Only 30% of Poultry Consumed in Armenia is Local; Price is the Key

Only 30% of the poultry consumed in Armenia is domestically grown.

It’s mostly a question of price. Imported chicken is usually cheaper than the locally grown variety, although the quality is questionable.

According to data supplied Hetq by Armenia’s Food Safety Service (a branch of the Ministry of Agriculture), 31,000 tons of poultry were imported to Armenia in 2015.

Armenia’s National Statistical Service reports that 13,300 tons of chicken were locally produced the same year.
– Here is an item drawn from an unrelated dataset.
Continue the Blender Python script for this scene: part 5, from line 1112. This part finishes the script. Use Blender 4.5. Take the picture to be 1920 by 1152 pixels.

Over the past five years, some 30,000 tons of poultry were imported each year:

2011 – 39,500 tons

2012 – 28,850 tons

2013 – 31,750 tons

2014 – 31,050 tons

2015 – 30,950 tons

Locally produced poultry figures are as follows:

2011 – 5,600 tons

2012 – 7,000 tons

2013 – 5,900 tons

2014 – 10,400 tons

2015 – 13,300 tons

Just a tiny amount of domestic manufacture is exported. The price isn’t competitive.

In Armenia there are 8-10 large and medium size poultry producers. Because most poultry products are imported from the United States, Brazil and Ukraine, where poultry feed is cheaper than Armenia, the imported product undercuts the domestic version in terms of retail price.

Armenia’s Poultry Growers’ Union President Sergey Stepanyan says that feed makes up 50-55% of the unit cost, and that in other countries, like the Eurasian Economic Union, the governments subsidize poultry farmers.

As regards the quality of imported poultry, much of it is frozen, something that presents a whole host of health concerns. How many times it is thawed and refrozen until it hits the store shelves is anybody’s guess.

Certain domestic poultry growers claim to have specific information regarding the quality of poultry products reaching Armenia but are reluctant to provide such data to the press, arguing that this would create problems down the road with importers.

There were 45 companies importing poultry to Armenia last year. Three of them are large outfits linked to MP Samvel Aleksanyan – A&G Ltd., Aleks Grig Ltd., and, surprisingly enough, Natali Pharm Ltd., which operates a chain of drugstores in Yerevan.